É pelos motivos atrás expostos que se defende que o Curso de Canto deve incluir-se essencialmente no regime de frequência Supletivo. A experiência pessoal da autora, de 12 anos de prática como professora de Canto, nos dois regimes de frequência, Supletivo e Integrado, só lhe permitiu encontar uma única aluna que reunia as condições necessárias à frequência do Curso de Canto no regime Integrado. Pensa-se, então, que se deve manter também a possibilidade de frequência nesse regime, mas a título excepcional e sempre sujeita a uma avaliação prévia por parte de professores com formação específica na matéria.

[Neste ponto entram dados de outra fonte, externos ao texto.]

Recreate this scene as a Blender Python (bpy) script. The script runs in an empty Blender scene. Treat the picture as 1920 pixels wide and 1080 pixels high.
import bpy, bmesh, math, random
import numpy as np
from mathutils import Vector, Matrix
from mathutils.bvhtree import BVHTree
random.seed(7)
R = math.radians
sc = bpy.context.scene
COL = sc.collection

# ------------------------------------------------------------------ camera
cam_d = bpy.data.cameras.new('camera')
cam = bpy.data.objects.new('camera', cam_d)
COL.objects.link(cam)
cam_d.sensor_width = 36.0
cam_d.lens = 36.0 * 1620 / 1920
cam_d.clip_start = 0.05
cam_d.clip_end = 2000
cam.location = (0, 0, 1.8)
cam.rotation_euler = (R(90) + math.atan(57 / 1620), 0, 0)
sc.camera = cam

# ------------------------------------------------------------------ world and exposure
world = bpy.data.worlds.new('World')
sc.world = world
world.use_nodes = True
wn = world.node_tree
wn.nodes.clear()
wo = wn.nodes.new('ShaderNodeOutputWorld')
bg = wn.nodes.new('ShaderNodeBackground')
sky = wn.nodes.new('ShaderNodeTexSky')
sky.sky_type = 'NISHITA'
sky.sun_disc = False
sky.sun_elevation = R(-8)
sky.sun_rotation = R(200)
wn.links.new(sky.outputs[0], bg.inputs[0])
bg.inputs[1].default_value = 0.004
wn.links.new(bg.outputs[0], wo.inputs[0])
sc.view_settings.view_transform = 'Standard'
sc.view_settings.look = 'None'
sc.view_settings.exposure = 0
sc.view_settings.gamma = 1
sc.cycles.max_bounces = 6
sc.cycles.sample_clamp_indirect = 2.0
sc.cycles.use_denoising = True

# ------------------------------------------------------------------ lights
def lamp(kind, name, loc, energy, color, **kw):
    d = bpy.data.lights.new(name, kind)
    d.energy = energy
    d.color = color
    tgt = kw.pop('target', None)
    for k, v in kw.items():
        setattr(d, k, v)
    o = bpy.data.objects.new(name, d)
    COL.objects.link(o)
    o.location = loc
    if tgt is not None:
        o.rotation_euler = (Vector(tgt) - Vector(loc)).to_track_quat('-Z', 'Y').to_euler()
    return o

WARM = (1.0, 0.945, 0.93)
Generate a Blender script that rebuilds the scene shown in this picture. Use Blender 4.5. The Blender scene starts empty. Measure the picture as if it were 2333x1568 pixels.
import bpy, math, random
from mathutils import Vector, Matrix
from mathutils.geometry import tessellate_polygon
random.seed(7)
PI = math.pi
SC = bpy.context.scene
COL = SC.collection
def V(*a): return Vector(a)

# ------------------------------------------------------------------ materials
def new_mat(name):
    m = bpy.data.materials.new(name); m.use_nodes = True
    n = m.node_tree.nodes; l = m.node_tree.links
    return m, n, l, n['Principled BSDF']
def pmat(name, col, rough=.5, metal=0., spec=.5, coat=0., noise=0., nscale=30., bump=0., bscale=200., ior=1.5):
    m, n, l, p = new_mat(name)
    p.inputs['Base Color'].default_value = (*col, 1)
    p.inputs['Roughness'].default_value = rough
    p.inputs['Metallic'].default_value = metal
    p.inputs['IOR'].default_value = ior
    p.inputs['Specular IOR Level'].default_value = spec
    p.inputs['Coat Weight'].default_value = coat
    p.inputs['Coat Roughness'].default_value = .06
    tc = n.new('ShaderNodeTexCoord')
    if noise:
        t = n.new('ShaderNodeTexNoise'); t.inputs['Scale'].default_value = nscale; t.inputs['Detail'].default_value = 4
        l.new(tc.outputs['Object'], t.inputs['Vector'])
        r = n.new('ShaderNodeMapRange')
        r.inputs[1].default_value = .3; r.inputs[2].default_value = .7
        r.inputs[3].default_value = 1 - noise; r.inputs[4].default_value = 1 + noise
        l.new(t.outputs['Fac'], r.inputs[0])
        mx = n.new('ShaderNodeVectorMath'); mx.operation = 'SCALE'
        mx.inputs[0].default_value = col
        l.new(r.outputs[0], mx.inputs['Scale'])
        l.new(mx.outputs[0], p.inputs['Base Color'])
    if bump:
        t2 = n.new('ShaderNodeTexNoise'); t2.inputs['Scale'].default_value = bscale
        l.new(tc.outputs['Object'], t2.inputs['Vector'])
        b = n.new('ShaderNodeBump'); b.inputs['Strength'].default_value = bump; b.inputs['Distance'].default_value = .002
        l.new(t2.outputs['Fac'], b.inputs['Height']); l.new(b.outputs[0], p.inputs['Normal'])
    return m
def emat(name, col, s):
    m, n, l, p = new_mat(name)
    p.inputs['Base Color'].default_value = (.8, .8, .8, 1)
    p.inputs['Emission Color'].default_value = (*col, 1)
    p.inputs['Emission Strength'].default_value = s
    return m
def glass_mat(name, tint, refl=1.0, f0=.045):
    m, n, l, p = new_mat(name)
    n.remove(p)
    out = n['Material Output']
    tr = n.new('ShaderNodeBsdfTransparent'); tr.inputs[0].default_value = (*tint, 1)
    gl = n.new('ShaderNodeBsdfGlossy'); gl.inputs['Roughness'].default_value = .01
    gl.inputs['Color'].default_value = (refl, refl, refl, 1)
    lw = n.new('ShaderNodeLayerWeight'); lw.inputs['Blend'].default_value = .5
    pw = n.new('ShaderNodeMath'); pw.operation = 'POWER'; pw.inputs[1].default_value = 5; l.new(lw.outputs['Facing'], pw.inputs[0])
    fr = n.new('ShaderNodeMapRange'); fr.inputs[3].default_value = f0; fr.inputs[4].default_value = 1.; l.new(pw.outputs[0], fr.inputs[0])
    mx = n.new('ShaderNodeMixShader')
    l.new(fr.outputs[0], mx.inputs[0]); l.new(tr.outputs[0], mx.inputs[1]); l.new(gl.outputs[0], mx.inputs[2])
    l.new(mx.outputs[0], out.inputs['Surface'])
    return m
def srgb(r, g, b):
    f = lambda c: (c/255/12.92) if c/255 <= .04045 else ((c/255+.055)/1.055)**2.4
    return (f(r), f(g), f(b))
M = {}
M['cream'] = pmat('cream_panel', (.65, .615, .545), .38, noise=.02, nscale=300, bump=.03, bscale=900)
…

Acaba de se identificar uma das especificidades inerentes ao curso de canto, tornando-se facilmente compreensível que, de facto, as especificidades entre cursos dentro de uma mesma área - neste caso a música - existem. É também facil de entender que uma especificidade entre cursos de uma mesma área gera problemas que, por serem mais aproximados, serão mais facilmente resolúveis e é por isso mesmo, entre outros aspectos, que diferentes cursos incluem um mesmo grupo ou área comum - por terem algo similar, que os une identifica e aproxima. A divisão e definição entre diferentes áreas e cursos (e as inerentes especificidades) não é algo de que se possa falar de "ânimo leve" ou tentar superficialmente explicar ou comprovar. Se o conseguíssemos, teríamos dado resposta a domínios importantíssimos com que os filósofos/pensadores se ocupam desde há mais de 2000 mil anos, bem como áreas tão importantes e complexas como são as da Filosofia da Arte e da Estética.
Voltando aos regimes de frequência, a problemática inerente ao Canto não é o único motivo pelo qual se defende a manutenção dos actuais três regimes (supletivo, articulado e integrado) de frequência do ensino especializado da música. Esses regimes, se forem desenvolvidos e aperfeiçoados, podem dar resposta a diferentes solicitações e expectativas de formação por parte dos diferentres alunos que pretendem aprender música na sua vertente de formação específica (profissionalizante ou não).